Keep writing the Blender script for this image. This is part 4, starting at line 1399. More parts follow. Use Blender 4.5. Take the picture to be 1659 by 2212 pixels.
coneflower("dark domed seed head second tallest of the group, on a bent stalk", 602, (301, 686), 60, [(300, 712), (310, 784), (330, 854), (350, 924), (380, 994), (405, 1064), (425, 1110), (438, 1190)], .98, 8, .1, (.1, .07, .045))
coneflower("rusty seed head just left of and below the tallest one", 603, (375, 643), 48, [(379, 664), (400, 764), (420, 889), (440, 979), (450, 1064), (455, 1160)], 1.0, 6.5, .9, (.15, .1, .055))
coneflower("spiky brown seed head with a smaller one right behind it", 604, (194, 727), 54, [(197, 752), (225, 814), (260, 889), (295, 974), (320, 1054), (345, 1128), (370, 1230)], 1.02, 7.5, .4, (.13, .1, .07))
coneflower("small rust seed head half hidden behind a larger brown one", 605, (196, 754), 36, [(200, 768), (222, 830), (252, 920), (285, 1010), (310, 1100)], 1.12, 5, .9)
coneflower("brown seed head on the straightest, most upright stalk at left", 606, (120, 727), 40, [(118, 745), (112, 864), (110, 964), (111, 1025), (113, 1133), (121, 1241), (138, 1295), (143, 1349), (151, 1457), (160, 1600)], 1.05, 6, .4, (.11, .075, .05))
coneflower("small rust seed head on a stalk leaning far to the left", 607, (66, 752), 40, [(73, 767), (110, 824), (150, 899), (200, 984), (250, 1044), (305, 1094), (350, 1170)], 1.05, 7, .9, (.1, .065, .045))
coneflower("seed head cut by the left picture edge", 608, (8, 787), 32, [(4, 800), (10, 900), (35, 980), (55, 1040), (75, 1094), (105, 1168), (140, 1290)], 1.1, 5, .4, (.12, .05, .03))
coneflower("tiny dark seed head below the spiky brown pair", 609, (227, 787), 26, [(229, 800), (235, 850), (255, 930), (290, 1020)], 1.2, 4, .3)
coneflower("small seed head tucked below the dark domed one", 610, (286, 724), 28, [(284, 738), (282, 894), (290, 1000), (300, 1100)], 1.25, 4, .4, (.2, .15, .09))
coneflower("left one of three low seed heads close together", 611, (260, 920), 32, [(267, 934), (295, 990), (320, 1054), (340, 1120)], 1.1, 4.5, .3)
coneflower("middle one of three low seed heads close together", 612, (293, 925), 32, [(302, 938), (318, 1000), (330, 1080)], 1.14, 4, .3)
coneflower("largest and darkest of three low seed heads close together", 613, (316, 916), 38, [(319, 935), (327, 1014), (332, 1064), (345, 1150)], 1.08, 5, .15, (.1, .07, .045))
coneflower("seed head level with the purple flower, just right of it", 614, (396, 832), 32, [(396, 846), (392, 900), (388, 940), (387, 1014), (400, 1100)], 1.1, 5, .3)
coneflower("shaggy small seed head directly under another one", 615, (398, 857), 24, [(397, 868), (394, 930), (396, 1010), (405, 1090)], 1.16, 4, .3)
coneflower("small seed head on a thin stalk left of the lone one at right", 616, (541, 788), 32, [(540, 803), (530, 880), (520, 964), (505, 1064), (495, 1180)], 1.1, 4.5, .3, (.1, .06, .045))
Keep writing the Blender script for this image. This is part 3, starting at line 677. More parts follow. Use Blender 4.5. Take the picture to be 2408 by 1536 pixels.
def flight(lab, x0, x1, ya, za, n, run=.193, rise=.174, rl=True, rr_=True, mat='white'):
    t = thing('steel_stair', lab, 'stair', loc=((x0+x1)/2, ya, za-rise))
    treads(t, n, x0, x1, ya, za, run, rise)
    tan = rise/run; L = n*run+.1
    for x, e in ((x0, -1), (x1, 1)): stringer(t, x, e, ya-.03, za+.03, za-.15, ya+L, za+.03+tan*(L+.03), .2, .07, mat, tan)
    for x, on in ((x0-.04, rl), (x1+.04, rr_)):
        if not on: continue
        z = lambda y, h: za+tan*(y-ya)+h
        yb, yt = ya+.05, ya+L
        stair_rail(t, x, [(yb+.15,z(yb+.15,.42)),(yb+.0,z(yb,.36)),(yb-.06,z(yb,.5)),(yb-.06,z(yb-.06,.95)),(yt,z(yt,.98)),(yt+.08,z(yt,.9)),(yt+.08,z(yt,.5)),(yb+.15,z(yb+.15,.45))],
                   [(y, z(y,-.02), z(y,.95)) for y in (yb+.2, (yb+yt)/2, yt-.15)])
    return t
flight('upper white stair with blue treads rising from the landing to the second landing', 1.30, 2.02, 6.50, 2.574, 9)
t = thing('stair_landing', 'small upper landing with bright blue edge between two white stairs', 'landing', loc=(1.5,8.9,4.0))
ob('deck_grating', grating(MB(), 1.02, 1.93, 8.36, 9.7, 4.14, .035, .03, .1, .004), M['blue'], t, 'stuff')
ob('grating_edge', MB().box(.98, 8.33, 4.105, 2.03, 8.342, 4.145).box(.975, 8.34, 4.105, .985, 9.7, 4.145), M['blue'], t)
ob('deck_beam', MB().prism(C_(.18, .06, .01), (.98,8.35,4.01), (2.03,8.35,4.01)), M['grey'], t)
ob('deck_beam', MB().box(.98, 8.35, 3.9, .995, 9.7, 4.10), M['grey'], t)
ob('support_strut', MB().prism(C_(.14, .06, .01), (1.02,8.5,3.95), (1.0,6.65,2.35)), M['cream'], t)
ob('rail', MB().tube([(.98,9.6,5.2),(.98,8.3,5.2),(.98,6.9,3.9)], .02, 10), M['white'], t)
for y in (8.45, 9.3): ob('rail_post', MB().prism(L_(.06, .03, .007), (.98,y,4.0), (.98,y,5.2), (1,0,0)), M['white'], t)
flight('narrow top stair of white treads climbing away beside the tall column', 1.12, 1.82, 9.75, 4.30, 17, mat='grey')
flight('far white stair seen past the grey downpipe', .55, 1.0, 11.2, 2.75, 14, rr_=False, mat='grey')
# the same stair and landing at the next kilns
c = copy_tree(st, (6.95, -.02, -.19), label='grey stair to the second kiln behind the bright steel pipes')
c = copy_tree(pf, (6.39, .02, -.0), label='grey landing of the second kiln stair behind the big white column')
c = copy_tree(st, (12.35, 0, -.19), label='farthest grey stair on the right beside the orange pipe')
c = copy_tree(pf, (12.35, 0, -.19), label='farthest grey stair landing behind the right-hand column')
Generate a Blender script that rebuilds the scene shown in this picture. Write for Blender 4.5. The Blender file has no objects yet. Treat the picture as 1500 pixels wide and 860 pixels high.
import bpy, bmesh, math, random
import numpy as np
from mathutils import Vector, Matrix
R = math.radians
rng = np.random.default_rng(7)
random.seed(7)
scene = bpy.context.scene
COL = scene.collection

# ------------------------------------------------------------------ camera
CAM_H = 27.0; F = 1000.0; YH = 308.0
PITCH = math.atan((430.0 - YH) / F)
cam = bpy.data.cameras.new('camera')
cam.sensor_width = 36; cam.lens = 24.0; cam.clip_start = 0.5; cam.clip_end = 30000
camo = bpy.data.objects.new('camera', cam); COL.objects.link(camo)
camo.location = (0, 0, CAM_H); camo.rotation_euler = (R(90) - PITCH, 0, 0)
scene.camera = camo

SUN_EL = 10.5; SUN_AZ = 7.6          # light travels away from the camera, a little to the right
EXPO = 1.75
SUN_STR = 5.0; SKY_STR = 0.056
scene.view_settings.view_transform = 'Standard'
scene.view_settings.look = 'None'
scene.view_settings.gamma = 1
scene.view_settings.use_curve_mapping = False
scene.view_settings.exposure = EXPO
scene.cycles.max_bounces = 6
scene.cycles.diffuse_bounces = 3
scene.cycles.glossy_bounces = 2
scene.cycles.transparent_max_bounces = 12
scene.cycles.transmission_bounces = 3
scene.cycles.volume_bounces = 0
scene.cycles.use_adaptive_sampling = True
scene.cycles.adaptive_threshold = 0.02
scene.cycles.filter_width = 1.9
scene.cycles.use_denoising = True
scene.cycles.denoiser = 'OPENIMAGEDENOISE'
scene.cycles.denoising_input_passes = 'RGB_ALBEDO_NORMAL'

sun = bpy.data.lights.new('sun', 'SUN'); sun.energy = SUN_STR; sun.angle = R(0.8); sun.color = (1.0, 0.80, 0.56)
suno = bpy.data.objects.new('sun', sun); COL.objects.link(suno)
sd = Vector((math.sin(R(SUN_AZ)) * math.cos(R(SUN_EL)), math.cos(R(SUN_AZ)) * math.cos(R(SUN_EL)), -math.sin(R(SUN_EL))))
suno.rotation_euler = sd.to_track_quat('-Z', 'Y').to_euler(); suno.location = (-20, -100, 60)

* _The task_
Extract verbatim only those lines that run from the line with "Generate a Blender" to the line with "scene.camera = camo", inclusive.

* _Exercise result_
Generate a Blender script that rebuilds the scene shown in this picture. Write for Blender 4.5. The Blender file has no objects yet. Treat the picture as 1500 pixels wide and 860 pixels high.
import bpy, bmesh, math, random
import numpy as np
from mathutils import Vector, Matrix
R = math.radians
rng = np.random.default_rng(7)
random.seed(7)
scene = bpy.context.scene
COL = scene.collection

# ------------------------------------------------------------------ camera
CAM_H = 27.0; F = 1000.0; YH = 308.0
PITCH = math.atan((430.0 - YH) / F)
cam = bpy.data.cameras.new('camera')
cam.sensor_width = 36; cam.lens = 24.0; cam.clip_start = 0.5; cam.clip_end = 30000
camo = bpy.data.objects.new('camera', cam); COL.objects.link(camo)
camo.location = (0, 0, CAM_H); camo.rotation_euler = (R(90) - PITCH, 0, 0)
scene.camera = camo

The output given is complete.